| What is asked |
Copy exactly the lines from the start of the material through the line with "CLEARP = sheer('clear_plastic', '#e3e9ec', 0.22, 0.1)". Pictures stay out of the copy.

##########

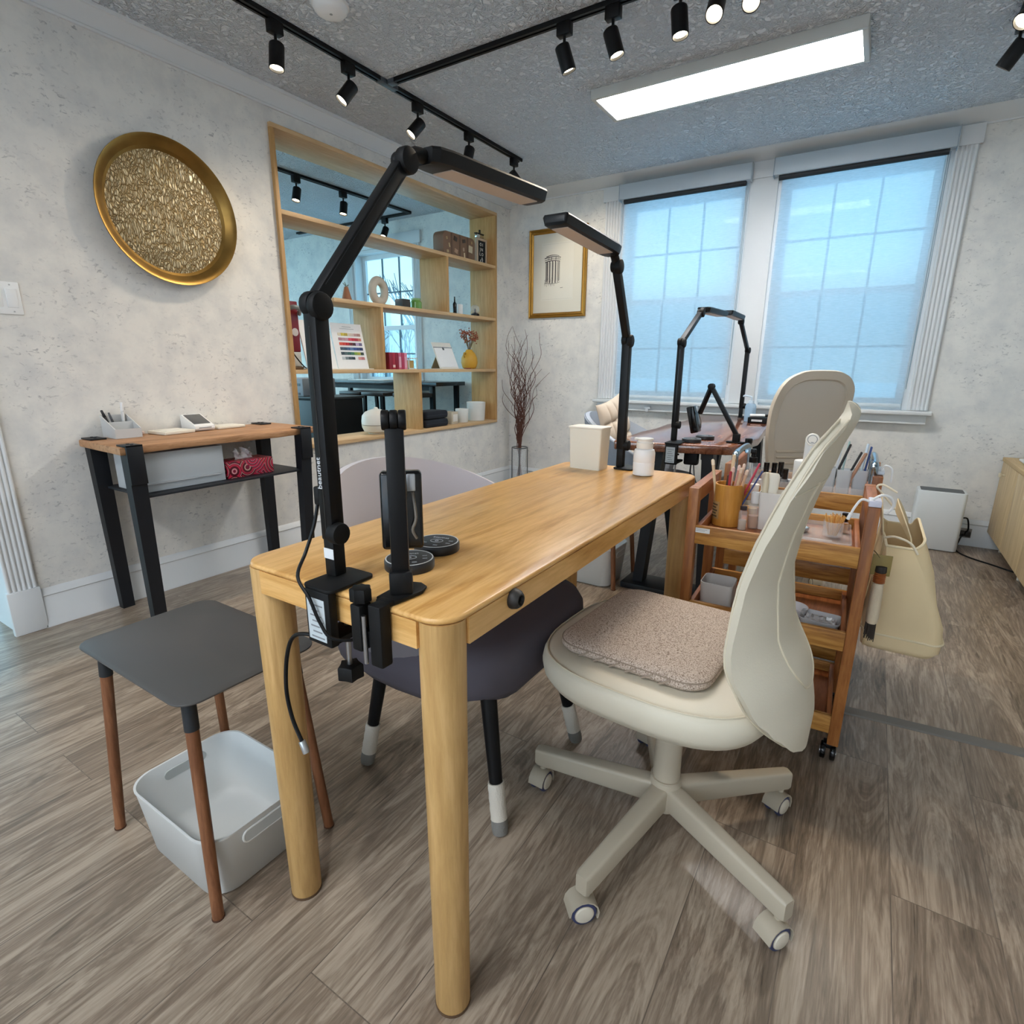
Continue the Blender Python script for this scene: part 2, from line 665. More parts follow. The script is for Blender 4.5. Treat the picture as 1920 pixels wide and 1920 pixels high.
TEAKY = wood('teak_y', '#7c4622', '#ab6c42', '#955a33', 'Y', 1.2, 0.42, 3.0)
TEAKZ = wood('teak_z', '#774621', '#a86e3a', '#91592d', 'Z', 1.2, 0.42, 3.0)
WALNUT = wood('stool_leg', '#6a4228', '#8f6040', '#7c5034', 'Z', 1.6, 0.5, 2.5)
BIRCHZ = wood('cabinet_face', '#bfa57c', '#dcc8a2', '#d0b88e', 'Z', 0.7, 0.5, 2.0)
BIRCHY = wood('cabinet_top', '#bfa06f', '#d9bf90', '#cfb27f', 'Y', 0.7, 0.5, 2.0)
BAMBOO = wood('bamboo', '#b5792c', '#d29a4a', '#c48a3a', 'Z', 2.2, 0.4, 1.5)
PLAST = M('#dcdfe0', 0.38, var=0.01)
PLASTC = M('#e4dfd0', 0.4, var=0.01)
LEATH = M('#d2cbb8', 0.5, var=0.03, bump=0.1, bscale=300)
LEATHT = M('#cfc5ae', 0.55, var=0.05, bump=0.15, bscale=400)
CHAIRM = M('#b5ab98', 0.4, var=0.03)
GLASS = M('#ffffff', 0.03, trans=1.0, var=0.0, ior=1.45)
CHROME = M('#d8dcdf', 0.12, metal=1.0, var=0.02)
STEEL = M('#a9acb0', 0.3, metal=1.0, var=0.05)
WHITE = M('#eceeee', 0.4, var=0.01)
PAPER = M('#f0f0ee', 0.8, var=0.01)
DARKINK = M('#3a3b3f', 0.8)
GREYINK = M('#7d8084', 0.8)
FROST = sheer('frosted_plastic', '#d8dde0', 0.55, 0.35)
CLEARP = sheer('clear_plastic', '#e3e9ec', 0.22, 0.1)

# ------------------------------------------------------------------ the room
XW, YB, ZC = -2.817, 4.36, 2.43
XO = -3.05            # other face of the partition
struct(B().b2(-7.2, 1.45, -2.4, YB + 0.16, -0.06, 0.0), 'floor', FLOOR)
struct(B().b2(-7.2, 1.45, -2.4, YB + 0.16, ZC, ZC + 0.06), 'ceiling', CEIL)

b = B()
b.b2(XO, XW, 0.70, YB, 0, 0.59)
b.b2(XO, XW, 0.70, YB, 2.279, ZC)
b.b2(XO, XW, 0.70, 2.063, 0.59, 2.279)
b.b2(XO, XW, 4.132, YB, 0.59, 2.279)
b.b2(XO, XW, -0.22, 0.70, 2.06, ZC)
b.b2(XO, XW, -2.3, -0.22, 0, ZC)
struct(b, 'wall_left', WALL)

def wall_x(b, x0, x1, y0, y1, holes):
    """a wall along X with openings (x0, x1, z0, z1)"""
    x = x0
    for h in sorted(holes):
        b.b2(x, h[0], y0, y1, 0, ZC)
        b.b2(h[0], h[1], y0, y1, 0, h[2])
        b.b2(h[0], h[1], y0, y1, h[3], ZC)
        x = h[1]
    b.b2(x, x1, y0, y1, 0, ZC)
    return b
WL = (-1.80, -0.893, 0.815, 2.29)
WR = (-0.722, 0.188, 0.815, 2.29)
WO = (-4.76, -3.915, 0.88, 2.20)
struct(wall_x(B(), XW, 1.45, YB, YB + 0.16, [WL, WR]), 'wall_back', WALL)
struct(wall_x(B(), -7.2, XW, YB, YB + 0.16, [WO]), 'wall_beyond', WALL)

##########

| Output for this task |
Continue the Blender Python script for this scene: part 2, from line 665. More parts follow. The script is for Blender 4.5. Treat the picture as 1920 pixels wide and 1920 pixels high.
TEAKY = wood('teak_y', '#7c4622', '#ab6c42', '#955a33', 'Y', 1.2, 0.42, 3.0)
TEAKZ = wood('teak_z', '#774621', '#a86e3a', '#91592d', 'Z', 1.2, 0.42, 3.0)
WALNUT = wood('stool_leg', '#6a4228', '#8f6040', '#7c5034', 'Z', 1.6, 0.5, 2.5)
BIRCHZ = wood('cabinet_face', '#bfa57c', '#dcc8a2', '#d0b88e', 'Z', 0.7, 0.5, 2.0)
BIRCHY = wood('cabinet_top', '#bfa06f', '#d9bf90', '#cfb27f', 'Y', 0.7, 0.5, 2.0)
BAMBOO = wood('bamboo', '#b5792c', '#d29a4a', '#c48a3a', 'Z', 2.2, 0.4, 1.5)
PLAST = M('#dcdfe0', 0.38, var=0.01)
PLASTC = M('#e4dfd0', 0.4, var=0.01)
LEATH = M('#d2cbb8', 0.5, var=0.03, bump=0.1, bscale=300)
LEATHT = M('#cfc5ae', 0.55, var=0.05, bump=0.15, bscale=400)
CHAIRM = M('#b5ab98', 0.4, var=0.03)
GLASS = M('#ffffff', 0.03, trans=1.0, var=0.0, ior=1.45)
CHROME = M('#d8dcdf', 0.12, metal=1.0, var=0.02)
STEEL = M('#a9acb0', 0.3, metal=1.0, var=0.05)
WHITE = M('#eceeee', 0.4, var=0.01)
PAPER = M('#f0f0ee', 0.8, var=0.01)
DARKINK = M('#3a3b3f', 0.8)
GREYINK = M('#7d8084', 0.8)
FROST = sheer('frosted_plastic', '#d8dde0', 0.55, 0.35)
CLEARP = sheer('clear_plastic', '#e3e9ec', 0.22, 0.1)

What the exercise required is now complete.